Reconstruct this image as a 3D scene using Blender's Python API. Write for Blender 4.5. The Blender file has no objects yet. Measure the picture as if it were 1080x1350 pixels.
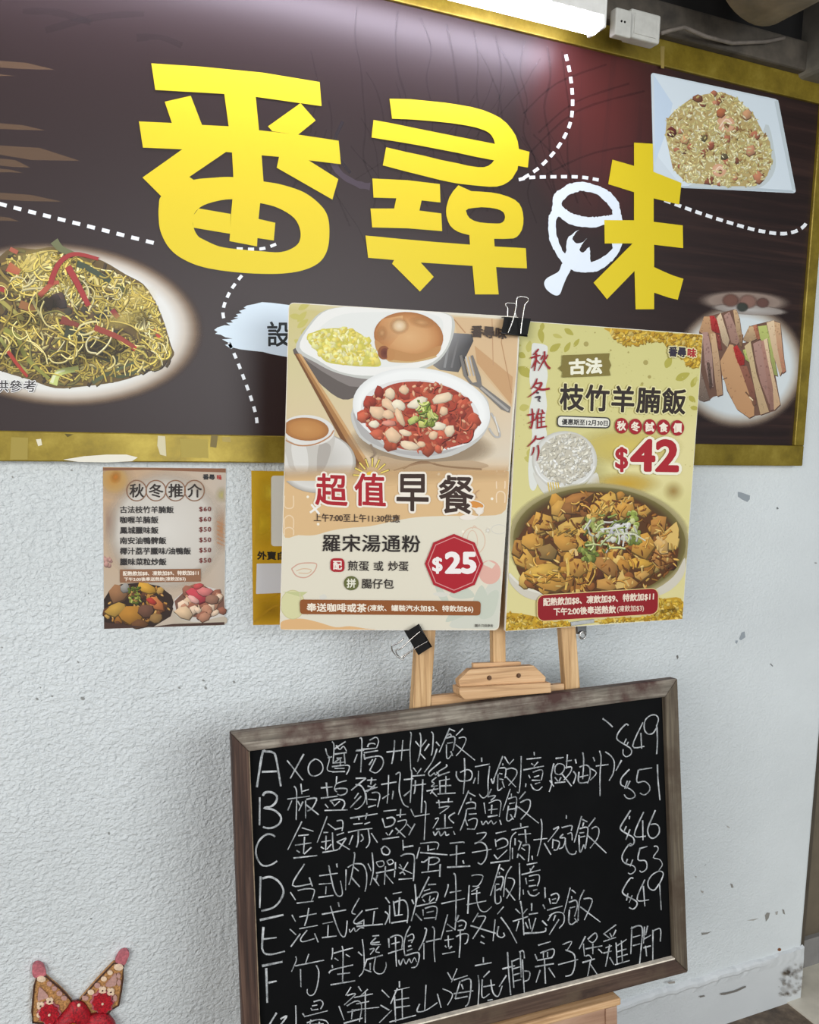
import bpy, bmesh, math, random
from mathutils import Vector, Matrix
from mathutils.geometry import tessellate_polygon

# ------------------------------------------------------------------ camera, world, lights, exposure
SC = bpy.context.scene
COL = SC.collection
CAM_Y, CAM_Z, FPX = -1.6, 1.575, 1144.27
YAW, PITCH, ROLL = math.radians(24.2), math.radians(-6.308), math.radians(-1.741)
FWD = Vector((math.sin(YAW)*math.cos(PITCH), math.cos(YAW)*math.cos(PITCH), math.sin(PITCH)))
_r0 = Vector((math.cos(YAW), -math.sin(YAW), 0))
_d0 = FWD.cross(_r0)
RIGHT = math.cos(ROLL)*_r0 + math.sin(ROLL)*_d0
DOWN = -math.sin(ROLL)*_r0 + math.cos(ROLL)*_d0
CAM = Vector((0, CAM_Y, CAM_Z))
cd = bpy.data.cameras.new('camera')
cd.sensor_fit = 'VERTICAL'; cd.sensor_height = 36; cd.sensor_width = 28.8
cd.lens = FPX*36/1350
cd.clip_start = 0.02
co = bpy.data.objects.new('camera', cd); COL.objects.link(co)
_m = Matrix((RIGHT, -DOWN, -FWD)).transposed().to_4x4(); _m.translation = CAM
co.matrix_world = _m
SC.camera = co

wd = bpy.data.worlds.new('daylight'); SC.world = wd; wd.use_nodes = True
# open street on the left, dim arcade on the right
_N, _L = wd.node_tree.nodes, wd.node_tree.links
_t = _N.new('ShaderNodeTexCoord'); _s = _N.new('ShaderNodeSeparateXYZ'); _r = _N.new('ShaderNodeValToRGB')
_L.new(_t.outputs['Generated'], _s.inputs[0])
_m2 = _N.new('ShaderNodeMapRange'); _m2.inputs[1].default_value = -1; _m2.inputs[2].default_value = 1
_L.new(_s.outputs[0], _m2.inputs[0]); _L.new(_m2.outputs[0], _r.inputs[0])
_e = _r.color_ramp.elements; _e[0].position = .12; _e[0].color = (1.0, .98, 1.0, 1); _e[1].position = .95; _e[1].color = (.10, .14, .16, 1)
_L.new(_r.outputs[0], _N['Background'].inputs[0])
_N['Background'].inputs[1].default_value = 0.74

def area_light(name, loc, target, sx, sy, power, color):
    l = bpy.data.lights.new(name, 'AREA'); l.shape = 'RECTANGLE'; l.size = sx; l.size_y = sy
    l.energy = power; l.color = color
    o = bpy.data.objects.new(name, l); COL.objects.link(o)
    o.location = loc
    o.rotation_euler = (Vector(target)-Vector(loc)).to_track_quat('-Z', 'Y').to_euler()
    return o
area_light('street_daylight', (1.5, -3.4, 1.9), (0.9, 0, 1.2), 2.2, 1.3, 58, (0.95, 0.985, 1.0))
area_light('left_fill_light', (-2.1, -3.0, 2.0), (0.4, 0, 1.2), 1.6, 1.0, 74, (1.0, 0.985, 0.96))  # added unseen fill; shares the key to soften shadows and sign haze

SC.view_settings.view_transform = 'Standard'
SC.view_settings.look = 'None'
SC.view_settings.gamma = 1
SC.view_settings.use_curve_mapping = False
SC.view_settings.exposure = 0.0

# ------------------------------------------------------------------ helpers
def s2l(c):
    c = c/255.0
    return c/12.92 if c <= 0.04045 else ((c+0.055)/1.055)**2.4
def lin(c, a=1.0): return (s2l(c[0]), s2l(c[1]), s2l(c[2]), a)
def pray(x, y): return (FWD + RIGHT*((x-540)/FPX) + DOWN*((y-675)/FPX))
def at(x, y, Y):
    r = pray(x, y); return CAM + r*((Y-CAM_Y)/r.y)
def tag(o, label=None, cat=None, group=None, kind=None):
    if label: o['label'] = label
    if cat: o['category'] = cat
    if group: o['group'] = group
    if kind: o['kind'] = kind
    return o
def empty(name, loc, M=None):
    o = bpy.data.objects.new(name, None); COL.objects.link(o)
    if M is not None: o.matrix_world = M
    o.location = loc; o.empty_display_size = 0.05
    return o
def link(name, me, mats, parent=None):
    o = bpy.data.objects.new(name, me); COL.objects.link(o)
    for m in (mats if isinstance(mats, (list, tuple)) else [mats]): me.materials.append(m)
    if parent is not None: o.parent = parent
    return o

class Plane:
    """a flat thing standing in the place: origin, its right and up directions; front faces the street"""
    def __init__(s, o, X, Z, thick=0.0):
        s.o = Vector(o); s.X = Vector(X).normalized(); s.Z = Vector(Z).normalized()
        s.N = s.Z.cross(s.X).normalized()      # points away from the street
        s.thick = thick; s.n = 0.0
        s.M = Matrix((s.X, s.N, s.Z)).transposed().to_4x4(); s.M.translation = s.o
    def uv(s, x, y, off=None):
        off = s.thick if off is None else off
        r = pray(x, y); q = s.o - s.N*off
        t = (q-CAM).dot(s.N)/r.dot(s.N)
        p = CAM + r*t - s.o
        return p.dot(s.X), p.dot(s.Z)
def rot_axes(yaw, tilt, roll):
    cy, sy, ct, st, c, s = math.cos(yaw), math.sin(yaw), math.cos(tilt), math.sin(tilt), math.cos(roll), math.sin(roll)
    X = Vector((cy, sy, 0)); Z = Vector((-sy*st, cy*st, ct))
    return c*X+s*Z, -s*X+c*Z

LAYER = 1.2e-6
INK_GAIN = [1.0]      # darkens ink colours to offset the strong light on the sheets
def catmull(P, k=4, closed=False):
    n = len(P)
    if n < 3: return list(P)
    out = []
    for i in range(n if closed else n-1):
        p0 = P[(i-1) % n] if closed or i else P[0]
        p1 = P[i]; p2 = P[(i+1) % n]
        p3 = P[(i+2) % n] if closed or i+2 < n else P[n-1]
        for j in range(k):
            t = j/k; a = t*t; b = a*t
            out.append(tuple(0.5*((2*p1[q])+(-p0[q]+p2[q])*t+(2*p0[q]-5*p1[q]+4*p2[q]-p3[q])*a+(-p0[q]+3*p1[q]-3*p2[q]+p3[q])*b) for q in (0, 1)))
    if not closed: out.append(P[-1])
    return out
def inside(p, poly):
    x, y = p; r = False; j = len(poly)-1
    for i in range(len(poly)):
        xi, yi = poly[i]; xj, yj = poly[j]
        if (yi > y) != (yj > y) and x < (xj-xi)*(y-yi)/(yj-yi)+xi: r = not r
        j = i
    return r
def pts(s): return [tuple(float(v) for v in q.split(',')) for q in s.split()]
def mixc(a, b, t): return tuple(a[i]*(1-t)+b[i]*t for i in range(3))
def sh(c, k): return tuple(max(0, min(255, v*k)) for v in c)

_glyph = {}
def glyphs(text, space=1.0):
    key = (text, space)
    if key in _glyph: return _glyph[key]
    cu = bpy.data.curves.new('lettering_source', 'FONT'); cu.body = text; cu.resolution_u = 3
    cu.space_character = space; cu.space_line = 1.0
    o = bpy.data.objects.new('lettering_source', cu); COL.objects.link(o)
    dg = bpy.context.evaluated_depsgraph_get()
    me = o.evaluated_get(dg).to_mesh()
    V = [(v.co.x, v.co.y) for v in me.vertices]; F = [tuple(p.vertices) for p in me.polygons]
    o.evaluated_get(dg).to_mesh_clear()
    bpy.data.objects.remove(o); bpy.data.curves.remove(cu)
    ec = {}
    for f in F:
        for i in range(len(f)):
            e = (f[i], f[(i+1) % len(f)]); k = (min(e), max(e)); ec[k] = ec.get(k, 0)+1
    # vertices may be split between contours and fill: weld by position
    E = [k for k, c in ec.items() if c == 1]
    _glyph[key] = (V, F, E)
    return _glyph[key]

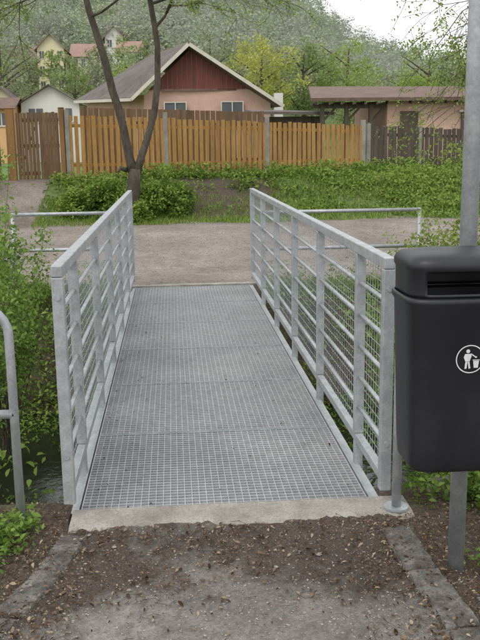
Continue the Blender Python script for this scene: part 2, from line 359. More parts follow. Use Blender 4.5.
handrail('tubular_handrail',[[(-.52,9.65,.9),(-1.78,9.65,.9)],[(-.52,9.65,.5),(-1.78,9.65,.5)]],[((-1.78,9.65,-.4),(-1.78,9.65,.92))],.02)

# ------------------------------------------------------------------ litter bin + pole
PX,PY=1.05,2.97
p=MB(); p.tube([(PX,PY,-.1),(PX,PY,4.2)],.031,24); pole=p.obj('sign_pole',M['galv'],None,smooth=True)
BX,BY=.955,2.785
sec=[(.512,.150,.10),(.515,.168,.118),(.53,.178,.128),(.60,.183,.133),(1.085,.199,.150),(1.098,.207,.158),(1.112,.207,.158),(1.118,.200,.151)]
NB=72; EX=5.0
def bsec(z,hw,hd):
    out=[]
    for i in range(NB):
        t=2*math.pi*i/NB; c,s=math.cos(t),math.sin(t)
        out.append((BX+hw*math.copysign(abs(c)**(2/EX),c),BY+hd*math.copysign(abs(s)**(2/EX),s),z))
    return out
def loft(secs,skip=None,capb=False,capt=False):
    b=MB(); vs=[]
    for s in secs: vs+=bsec(*s)
    fs=[]
    for k in range(len(secs)-1):
        for i in range(NB):
            a=k*NB+i; c=k*NB+(i+1)%NB
            q=(a,c,c+NB,a+NB)
            if skip and skip([vs[j] for j in q]): continue
            fs.append(q)
    if capb: fs.append(tuple(range(NB))[::-1])
    if capt: e=(len(secs)-1)*NB; fs.append(tuple(e+i for i in range(NB)))
    b.add(vs,fs); return b
lb=empty('litter_bin')
o=loft(sec,None,True).obj('body',M['bin'],lb,smooth=True)
sm=o.modifiers.new('t','SOLIDIFY'); sm.thickness=.004; sm.offset=-1
hood=[(1.119,.196,.147),(1.13,.196,.147),(1.20,.197,.148),(1.210,.202,.154),(1.226,.202,.154),(1.240,.196,.148),(1.251,.182,.134),(1.258,.14,.10),(1.26,.05,.03)]
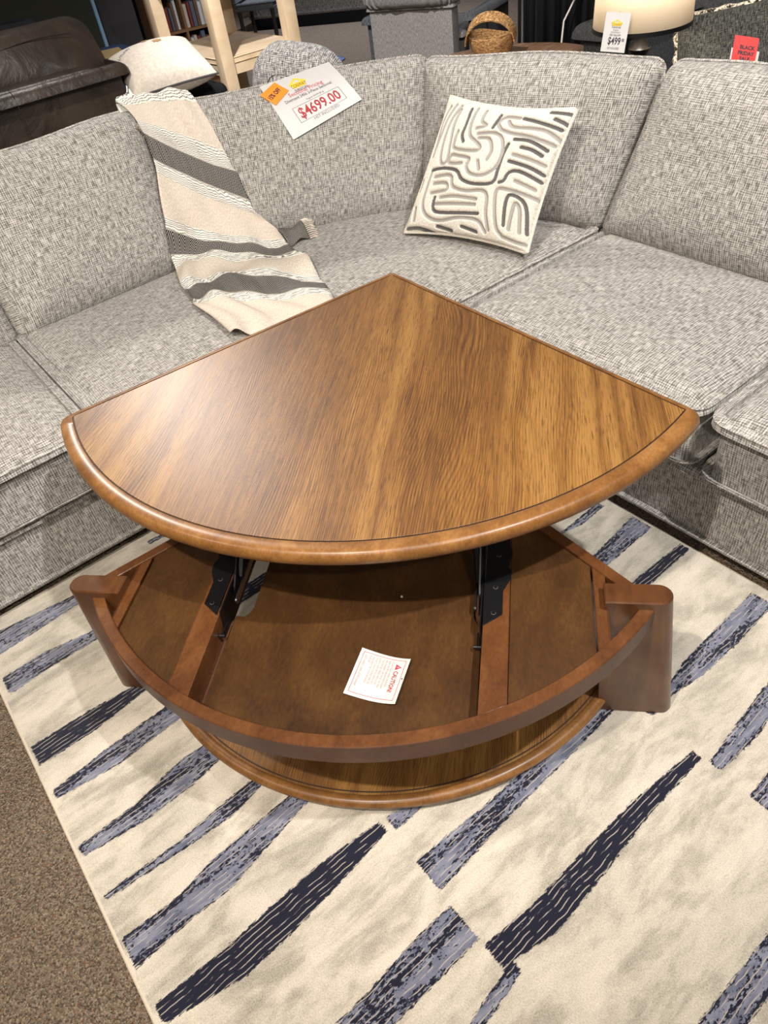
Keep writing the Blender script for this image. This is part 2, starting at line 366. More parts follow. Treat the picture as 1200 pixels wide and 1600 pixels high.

WHAT IS NEEDED:
Give back exactly the lines from the top of the records to the line containing "from mathutils.geometry import", both included, and no pictures.

ANSWER BELOW:
Reconstruct this image as a 3D scene using Blender's Python API. Write for Blender 4.5. The Blender file has no objects yet. Measure the picture as if it were 1080x1350 pixels.
import bpy, bmesh, math, random
from mathutils import Vector, Matrix
from mathutils.geometry import tessellate_polygon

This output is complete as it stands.